## OBJECTIVE
Pictures stay out of this copy, which runs from the first line of the material through the line containing "PI = math.pi".

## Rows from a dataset
--

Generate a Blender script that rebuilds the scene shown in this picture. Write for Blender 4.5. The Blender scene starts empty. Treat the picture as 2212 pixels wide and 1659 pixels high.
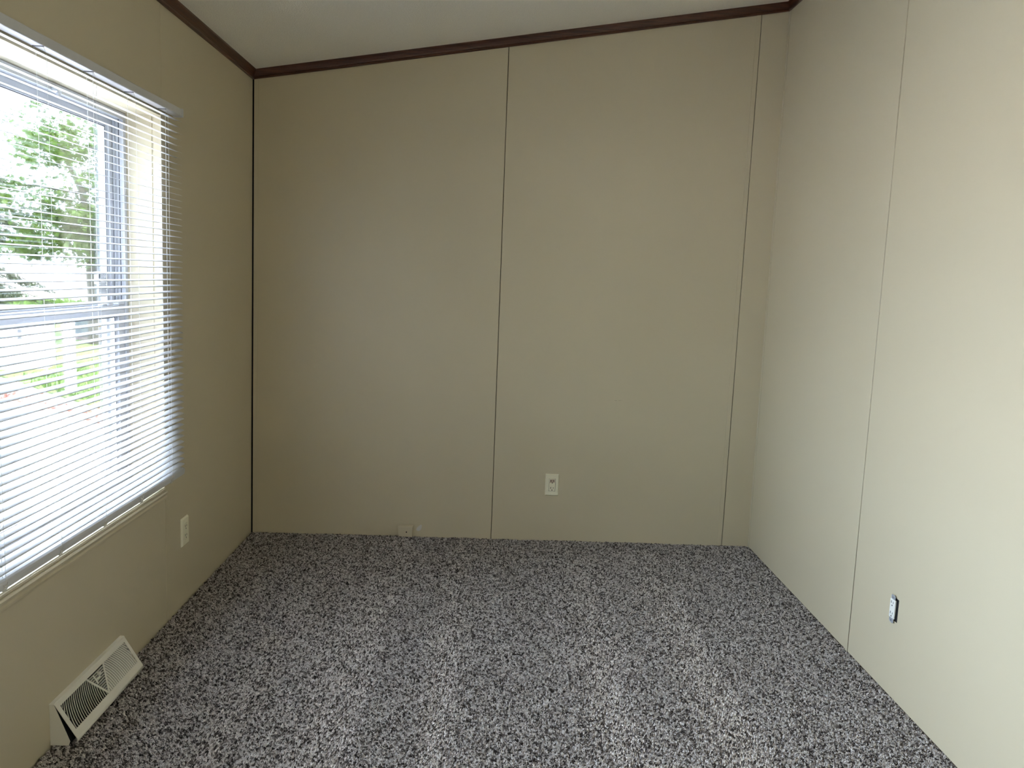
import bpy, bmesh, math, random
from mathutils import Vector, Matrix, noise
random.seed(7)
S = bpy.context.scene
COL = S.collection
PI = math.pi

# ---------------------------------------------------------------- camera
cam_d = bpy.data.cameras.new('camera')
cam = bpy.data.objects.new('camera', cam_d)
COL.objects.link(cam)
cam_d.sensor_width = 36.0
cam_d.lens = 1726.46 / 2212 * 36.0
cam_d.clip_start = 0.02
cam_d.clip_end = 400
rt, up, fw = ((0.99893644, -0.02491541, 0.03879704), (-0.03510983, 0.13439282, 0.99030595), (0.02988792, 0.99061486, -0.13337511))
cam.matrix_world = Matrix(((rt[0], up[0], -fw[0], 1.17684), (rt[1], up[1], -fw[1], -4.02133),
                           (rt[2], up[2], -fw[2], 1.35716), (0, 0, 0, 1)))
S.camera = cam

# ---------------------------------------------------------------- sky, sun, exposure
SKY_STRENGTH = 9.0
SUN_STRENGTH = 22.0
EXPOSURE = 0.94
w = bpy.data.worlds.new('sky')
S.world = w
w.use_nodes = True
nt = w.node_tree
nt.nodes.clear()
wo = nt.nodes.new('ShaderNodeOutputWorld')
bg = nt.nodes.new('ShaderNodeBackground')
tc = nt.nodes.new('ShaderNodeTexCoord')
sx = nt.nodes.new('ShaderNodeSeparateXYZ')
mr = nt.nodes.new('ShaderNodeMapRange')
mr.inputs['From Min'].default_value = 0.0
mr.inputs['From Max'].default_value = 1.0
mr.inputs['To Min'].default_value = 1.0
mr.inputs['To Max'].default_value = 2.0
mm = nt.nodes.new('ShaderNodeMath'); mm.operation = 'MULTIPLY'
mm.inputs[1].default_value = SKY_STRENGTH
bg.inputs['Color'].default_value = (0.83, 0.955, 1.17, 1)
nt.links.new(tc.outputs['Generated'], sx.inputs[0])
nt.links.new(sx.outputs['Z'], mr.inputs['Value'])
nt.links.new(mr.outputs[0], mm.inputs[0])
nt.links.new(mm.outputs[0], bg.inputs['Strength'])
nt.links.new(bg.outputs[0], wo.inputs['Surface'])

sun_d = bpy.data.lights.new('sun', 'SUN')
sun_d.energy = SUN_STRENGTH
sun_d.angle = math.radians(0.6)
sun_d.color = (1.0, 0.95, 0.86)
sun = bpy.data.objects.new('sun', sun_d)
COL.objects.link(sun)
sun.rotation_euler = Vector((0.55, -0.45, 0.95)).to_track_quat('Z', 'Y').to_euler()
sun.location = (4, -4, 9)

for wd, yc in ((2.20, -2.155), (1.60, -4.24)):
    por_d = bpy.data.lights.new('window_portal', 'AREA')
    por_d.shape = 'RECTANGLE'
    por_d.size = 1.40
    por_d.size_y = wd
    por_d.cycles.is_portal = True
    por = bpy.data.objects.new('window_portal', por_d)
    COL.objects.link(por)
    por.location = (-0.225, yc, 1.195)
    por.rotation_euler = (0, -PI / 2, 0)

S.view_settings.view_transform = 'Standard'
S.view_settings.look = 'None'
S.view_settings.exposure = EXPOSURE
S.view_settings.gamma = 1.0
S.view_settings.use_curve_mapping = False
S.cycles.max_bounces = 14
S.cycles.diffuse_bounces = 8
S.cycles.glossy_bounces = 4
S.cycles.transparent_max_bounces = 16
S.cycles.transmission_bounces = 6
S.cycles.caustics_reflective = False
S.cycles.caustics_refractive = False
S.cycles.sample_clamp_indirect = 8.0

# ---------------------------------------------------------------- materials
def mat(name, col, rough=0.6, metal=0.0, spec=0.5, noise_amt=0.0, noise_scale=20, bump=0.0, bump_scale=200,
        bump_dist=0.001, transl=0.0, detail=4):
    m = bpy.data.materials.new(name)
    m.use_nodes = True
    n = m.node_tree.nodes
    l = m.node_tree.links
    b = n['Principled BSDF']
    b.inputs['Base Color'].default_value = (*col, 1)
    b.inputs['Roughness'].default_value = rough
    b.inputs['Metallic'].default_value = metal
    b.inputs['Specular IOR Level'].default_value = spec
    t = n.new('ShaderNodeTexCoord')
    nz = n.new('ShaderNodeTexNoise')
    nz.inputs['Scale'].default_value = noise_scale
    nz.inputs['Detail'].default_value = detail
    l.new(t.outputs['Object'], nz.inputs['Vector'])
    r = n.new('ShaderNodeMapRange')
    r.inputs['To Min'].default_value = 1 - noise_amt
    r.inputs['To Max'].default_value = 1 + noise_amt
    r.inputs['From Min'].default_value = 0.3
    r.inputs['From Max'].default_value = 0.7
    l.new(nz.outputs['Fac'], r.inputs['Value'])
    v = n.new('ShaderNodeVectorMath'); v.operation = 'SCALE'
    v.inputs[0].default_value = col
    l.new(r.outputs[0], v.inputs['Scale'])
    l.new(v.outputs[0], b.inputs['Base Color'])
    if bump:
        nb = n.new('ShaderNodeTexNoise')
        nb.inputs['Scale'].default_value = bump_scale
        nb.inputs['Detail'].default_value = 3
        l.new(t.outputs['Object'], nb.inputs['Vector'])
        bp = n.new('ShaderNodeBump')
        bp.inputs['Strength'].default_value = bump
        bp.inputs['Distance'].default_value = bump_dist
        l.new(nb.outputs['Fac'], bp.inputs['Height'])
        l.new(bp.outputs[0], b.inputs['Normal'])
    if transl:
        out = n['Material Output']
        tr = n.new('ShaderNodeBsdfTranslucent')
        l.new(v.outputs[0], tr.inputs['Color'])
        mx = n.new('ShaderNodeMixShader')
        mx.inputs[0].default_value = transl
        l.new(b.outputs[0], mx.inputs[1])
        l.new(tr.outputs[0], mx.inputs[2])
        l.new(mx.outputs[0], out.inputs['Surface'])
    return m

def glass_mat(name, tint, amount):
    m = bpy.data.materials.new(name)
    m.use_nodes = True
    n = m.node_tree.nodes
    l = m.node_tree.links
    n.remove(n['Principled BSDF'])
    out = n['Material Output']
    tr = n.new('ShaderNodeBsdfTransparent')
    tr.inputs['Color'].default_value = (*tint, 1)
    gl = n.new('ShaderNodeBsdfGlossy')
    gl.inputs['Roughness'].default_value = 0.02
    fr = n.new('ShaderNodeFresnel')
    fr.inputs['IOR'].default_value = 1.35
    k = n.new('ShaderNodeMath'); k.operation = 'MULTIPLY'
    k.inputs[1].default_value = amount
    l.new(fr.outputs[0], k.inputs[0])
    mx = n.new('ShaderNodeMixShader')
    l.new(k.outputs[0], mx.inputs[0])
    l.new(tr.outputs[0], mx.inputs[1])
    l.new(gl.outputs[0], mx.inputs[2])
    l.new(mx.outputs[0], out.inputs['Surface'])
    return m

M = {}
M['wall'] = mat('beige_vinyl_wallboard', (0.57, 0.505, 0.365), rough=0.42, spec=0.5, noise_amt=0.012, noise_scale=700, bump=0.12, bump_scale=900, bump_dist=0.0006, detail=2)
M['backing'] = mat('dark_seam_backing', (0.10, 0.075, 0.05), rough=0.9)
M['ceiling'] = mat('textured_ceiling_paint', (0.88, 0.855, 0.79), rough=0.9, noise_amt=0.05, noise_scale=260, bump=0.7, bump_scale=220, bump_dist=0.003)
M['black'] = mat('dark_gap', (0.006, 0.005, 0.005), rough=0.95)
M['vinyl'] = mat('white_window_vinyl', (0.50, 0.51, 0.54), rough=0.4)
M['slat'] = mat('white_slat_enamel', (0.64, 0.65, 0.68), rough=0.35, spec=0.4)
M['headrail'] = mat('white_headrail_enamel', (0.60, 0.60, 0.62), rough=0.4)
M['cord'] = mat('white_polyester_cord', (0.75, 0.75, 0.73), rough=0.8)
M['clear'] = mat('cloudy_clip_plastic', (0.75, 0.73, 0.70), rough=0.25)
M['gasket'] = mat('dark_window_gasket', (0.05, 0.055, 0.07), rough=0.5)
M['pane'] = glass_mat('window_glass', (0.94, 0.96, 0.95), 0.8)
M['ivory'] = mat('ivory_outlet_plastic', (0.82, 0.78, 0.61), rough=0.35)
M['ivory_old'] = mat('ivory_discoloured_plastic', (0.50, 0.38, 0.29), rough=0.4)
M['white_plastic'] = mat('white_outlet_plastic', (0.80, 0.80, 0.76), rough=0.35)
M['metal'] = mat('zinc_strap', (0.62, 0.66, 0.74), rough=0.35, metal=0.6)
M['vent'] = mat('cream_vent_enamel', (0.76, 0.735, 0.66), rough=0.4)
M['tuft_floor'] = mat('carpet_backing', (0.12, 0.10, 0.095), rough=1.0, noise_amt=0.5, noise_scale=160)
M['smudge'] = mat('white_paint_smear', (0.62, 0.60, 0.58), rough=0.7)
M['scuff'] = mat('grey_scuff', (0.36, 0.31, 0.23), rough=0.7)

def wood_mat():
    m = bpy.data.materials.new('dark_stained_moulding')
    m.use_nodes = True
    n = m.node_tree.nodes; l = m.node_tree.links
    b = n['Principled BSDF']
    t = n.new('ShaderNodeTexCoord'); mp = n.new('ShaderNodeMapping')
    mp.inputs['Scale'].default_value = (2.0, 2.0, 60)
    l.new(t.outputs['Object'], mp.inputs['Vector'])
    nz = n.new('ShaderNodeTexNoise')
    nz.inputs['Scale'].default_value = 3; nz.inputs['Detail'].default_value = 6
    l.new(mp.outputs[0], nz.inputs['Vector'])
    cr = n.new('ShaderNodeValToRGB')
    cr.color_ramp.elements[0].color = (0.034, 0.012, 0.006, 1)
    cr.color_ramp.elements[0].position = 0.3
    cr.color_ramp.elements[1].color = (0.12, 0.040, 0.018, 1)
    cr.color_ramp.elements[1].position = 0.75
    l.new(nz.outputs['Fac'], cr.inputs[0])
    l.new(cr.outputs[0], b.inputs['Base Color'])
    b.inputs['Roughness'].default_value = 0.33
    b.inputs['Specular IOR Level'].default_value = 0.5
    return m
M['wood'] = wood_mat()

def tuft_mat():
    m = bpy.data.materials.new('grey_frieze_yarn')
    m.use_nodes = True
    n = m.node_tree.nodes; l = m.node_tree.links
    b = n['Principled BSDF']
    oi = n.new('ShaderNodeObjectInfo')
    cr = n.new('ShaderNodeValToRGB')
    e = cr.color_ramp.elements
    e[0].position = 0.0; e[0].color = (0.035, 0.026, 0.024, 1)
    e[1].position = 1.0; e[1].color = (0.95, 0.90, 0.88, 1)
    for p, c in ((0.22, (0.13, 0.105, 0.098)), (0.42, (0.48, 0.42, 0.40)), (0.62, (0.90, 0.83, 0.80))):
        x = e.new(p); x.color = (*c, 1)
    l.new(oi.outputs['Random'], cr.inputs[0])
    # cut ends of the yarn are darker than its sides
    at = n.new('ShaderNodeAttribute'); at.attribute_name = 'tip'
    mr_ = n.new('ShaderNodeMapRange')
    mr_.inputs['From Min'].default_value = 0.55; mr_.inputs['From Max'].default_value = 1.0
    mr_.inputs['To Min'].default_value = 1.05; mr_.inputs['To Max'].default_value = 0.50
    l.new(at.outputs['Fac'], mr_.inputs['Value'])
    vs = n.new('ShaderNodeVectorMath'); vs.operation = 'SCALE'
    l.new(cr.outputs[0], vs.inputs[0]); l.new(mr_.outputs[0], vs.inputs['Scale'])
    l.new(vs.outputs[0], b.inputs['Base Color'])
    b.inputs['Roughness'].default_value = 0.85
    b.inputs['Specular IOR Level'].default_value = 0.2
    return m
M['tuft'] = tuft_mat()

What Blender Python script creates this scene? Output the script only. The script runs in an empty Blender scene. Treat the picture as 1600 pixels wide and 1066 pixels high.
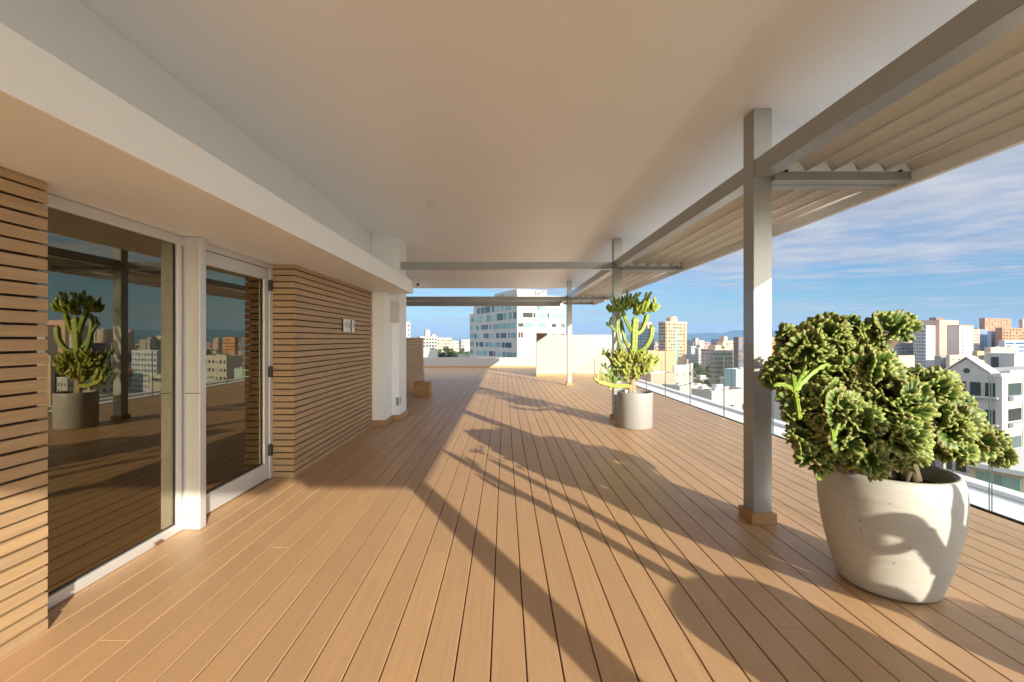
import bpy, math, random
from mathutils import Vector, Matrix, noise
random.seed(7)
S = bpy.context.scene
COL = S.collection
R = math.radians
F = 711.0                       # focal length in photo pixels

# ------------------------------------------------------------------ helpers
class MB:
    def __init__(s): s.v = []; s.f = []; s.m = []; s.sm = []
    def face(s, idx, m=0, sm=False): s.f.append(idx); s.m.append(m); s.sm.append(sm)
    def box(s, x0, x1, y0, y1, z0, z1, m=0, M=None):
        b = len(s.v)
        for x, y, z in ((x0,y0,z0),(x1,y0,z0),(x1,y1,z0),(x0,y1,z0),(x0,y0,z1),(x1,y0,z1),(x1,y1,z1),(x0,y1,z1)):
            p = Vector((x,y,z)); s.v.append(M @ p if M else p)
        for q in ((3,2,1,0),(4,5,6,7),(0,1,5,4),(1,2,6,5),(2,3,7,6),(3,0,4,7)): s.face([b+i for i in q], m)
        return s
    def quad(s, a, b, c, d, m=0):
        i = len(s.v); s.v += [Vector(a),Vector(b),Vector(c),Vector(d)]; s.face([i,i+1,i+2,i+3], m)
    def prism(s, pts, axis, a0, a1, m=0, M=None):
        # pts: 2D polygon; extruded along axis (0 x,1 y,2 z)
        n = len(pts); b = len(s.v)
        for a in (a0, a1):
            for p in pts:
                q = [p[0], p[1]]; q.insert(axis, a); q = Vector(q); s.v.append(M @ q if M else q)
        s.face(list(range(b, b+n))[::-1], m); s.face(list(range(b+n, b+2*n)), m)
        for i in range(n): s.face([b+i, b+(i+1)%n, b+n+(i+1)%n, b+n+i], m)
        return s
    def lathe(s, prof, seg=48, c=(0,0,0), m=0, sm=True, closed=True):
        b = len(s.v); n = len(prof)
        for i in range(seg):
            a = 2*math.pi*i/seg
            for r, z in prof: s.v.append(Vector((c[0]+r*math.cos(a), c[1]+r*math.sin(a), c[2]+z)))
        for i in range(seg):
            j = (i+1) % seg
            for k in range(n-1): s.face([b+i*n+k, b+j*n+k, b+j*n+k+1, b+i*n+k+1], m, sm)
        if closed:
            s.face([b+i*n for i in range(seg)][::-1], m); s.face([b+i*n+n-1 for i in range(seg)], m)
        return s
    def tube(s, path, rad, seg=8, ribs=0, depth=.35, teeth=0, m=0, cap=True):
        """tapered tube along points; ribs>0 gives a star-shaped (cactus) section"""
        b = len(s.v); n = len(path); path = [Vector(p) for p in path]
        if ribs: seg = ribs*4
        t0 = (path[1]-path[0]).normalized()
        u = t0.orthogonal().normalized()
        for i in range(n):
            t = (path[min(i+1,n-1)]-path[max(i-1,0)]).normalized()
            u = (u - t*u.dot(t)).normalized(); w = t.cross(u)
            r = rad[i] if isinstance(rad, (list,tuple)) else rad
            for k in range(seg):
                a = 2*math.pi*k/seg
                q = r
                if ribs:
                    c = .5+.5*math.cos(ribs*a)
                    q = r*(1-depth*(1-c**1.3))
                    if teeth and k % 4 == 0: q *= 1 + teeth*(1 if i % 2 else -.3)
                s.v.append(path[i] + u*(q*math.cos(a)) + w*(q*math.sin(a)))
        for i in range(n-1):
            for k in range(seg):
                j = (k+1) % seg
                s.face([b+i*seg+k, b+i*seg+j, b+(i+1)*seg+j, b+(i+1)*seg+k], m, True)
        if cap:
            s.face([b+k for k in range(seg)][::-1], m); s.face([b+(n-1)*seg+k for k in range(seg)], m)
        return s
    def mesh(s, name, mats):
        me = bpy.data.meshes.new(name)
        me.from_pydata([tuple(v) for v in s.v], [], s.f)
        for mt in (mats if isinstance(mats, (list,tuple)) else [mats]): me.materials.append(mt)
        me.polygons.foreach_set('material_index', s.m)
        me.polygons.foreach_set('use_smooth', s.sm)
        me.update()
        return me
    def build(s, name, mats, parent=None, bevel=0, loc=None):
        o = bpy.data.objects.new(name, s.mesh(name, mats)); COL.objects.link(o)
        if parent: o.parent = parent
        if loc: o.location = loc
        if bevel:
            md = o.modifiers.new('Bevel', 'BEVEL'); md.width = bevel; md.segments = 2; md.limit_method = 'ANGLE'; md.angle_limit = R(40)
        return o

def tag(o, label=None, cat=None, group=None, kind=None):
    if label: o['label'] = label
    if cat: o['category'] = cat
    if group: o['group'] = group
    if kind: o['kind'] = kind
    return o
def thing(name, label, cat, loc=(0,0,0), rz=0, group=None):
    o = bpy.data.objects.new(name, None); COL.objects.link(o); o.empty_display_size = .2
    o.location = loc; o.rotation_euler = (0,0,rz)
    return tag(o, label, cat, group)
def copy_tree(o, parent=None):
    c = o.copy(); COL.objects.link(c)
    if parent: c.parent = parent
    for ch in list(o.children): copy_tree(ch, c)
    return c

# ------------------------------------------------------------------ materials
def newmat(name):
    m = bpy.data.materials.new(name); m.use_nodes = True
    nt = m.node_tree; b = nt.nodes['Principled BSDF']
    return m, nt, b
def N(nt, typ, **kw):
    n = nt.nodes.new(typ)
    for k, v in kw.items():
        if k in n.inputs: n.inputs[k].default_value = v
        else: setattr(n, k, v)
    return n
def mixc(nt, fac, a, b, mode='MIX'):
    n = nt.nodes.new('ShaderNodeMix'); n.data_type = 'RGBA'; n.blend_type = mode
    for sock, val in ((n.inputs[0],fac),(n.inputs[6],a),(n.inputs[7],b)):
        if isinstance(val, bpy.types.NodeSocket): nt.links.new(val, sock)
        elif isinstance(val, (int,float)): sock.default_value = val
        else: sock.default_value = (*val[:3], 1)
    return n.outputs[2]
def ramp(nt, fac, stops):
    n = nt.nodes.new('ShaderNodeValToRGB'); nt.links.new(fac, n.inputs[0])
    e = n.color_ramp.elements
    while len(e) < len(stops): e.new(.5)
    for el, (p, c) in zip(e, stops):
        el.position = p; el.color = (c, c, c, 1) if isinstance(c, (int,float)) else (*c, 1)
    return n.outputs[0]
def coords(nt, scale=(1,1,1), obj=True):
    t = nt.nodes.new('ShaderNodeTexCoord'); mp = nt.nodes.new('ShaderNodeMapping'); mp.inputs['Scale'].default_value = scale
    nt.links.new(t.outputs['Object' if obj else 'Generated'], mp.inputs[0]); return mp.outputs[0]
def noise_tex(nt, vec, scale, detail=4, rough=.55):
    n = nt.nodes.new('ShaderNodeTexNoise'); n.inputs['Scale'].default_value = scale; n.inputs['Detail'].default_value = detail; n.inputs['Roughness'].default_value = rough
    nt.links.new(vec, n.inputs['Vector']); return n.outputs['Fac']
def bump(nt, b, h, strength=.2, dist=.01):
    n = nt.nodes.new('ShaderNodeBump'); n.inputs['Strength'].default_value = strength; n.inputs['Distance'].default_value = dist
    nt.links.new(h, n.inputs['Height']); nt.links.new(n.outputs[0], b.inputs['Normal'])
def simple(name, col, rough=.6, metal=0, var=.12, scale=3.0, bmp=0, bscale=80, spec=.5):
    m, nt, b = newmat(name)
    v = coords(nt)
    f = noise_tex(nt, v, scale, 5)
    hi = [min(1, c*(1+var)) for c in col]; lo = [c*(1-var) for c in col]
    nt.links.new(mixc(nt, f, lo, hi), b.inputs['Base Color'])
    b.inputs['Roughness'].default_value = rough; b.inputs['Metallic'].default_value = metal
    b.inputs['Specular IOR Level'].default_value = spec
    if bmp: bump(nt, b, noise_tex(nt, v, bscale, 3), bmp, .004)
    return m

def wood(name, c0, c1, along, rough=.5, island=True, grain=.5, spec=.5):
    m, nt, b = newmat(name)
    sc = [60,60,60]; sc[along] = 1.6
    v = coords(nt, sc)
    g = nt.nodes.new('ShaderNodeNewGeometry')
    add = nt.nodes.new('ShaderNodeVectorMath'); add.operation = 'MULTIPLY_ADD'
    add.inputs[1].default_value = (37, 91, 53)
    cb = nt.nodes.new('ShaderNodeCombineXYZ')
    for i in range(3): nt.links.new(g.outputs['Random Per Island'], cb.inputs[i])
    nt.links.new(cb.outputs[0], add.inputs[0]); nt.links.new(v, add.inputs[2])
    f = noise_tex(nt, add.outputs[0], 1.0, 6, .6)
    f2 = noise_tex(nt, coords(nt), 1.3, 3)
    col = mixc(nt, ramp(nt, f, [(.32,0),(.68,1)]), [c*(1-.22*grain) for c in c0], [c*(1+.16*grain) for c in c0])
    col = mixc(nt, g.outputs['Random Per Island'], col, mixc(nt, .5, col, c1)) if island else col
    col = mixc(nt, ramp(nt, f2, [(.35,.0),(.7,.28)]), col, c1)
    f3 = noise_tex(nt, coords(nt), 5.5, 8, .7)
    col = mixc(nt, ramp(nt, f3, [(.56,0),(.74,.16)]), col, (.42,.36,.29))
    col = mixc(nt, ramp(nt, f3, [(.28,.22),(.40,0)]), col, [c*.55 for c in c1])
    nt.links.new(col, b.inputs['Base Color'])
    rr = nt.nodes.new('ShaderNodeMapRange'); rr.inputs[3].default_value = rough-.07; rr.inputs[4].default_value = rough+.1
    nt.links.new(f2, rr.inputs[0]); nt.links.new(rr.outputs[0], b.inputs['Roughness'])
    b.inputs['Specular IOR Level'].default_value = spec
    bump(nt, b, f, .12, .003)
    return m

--

## RESPONSE TO THIS TASK
Generate a Blender script that rebuilds the scene shown in this picture. Write for Blender 4.5. The Blender scene starts empty. Treat the picture as 2212 pixels wide and 1659 pixels high.
import bpy, bmesh, math, random
from mathutils import Vector, Matrix, noise
random.seed(7)
S = bpy.context.scene
COL = S.collection
PI = math.pi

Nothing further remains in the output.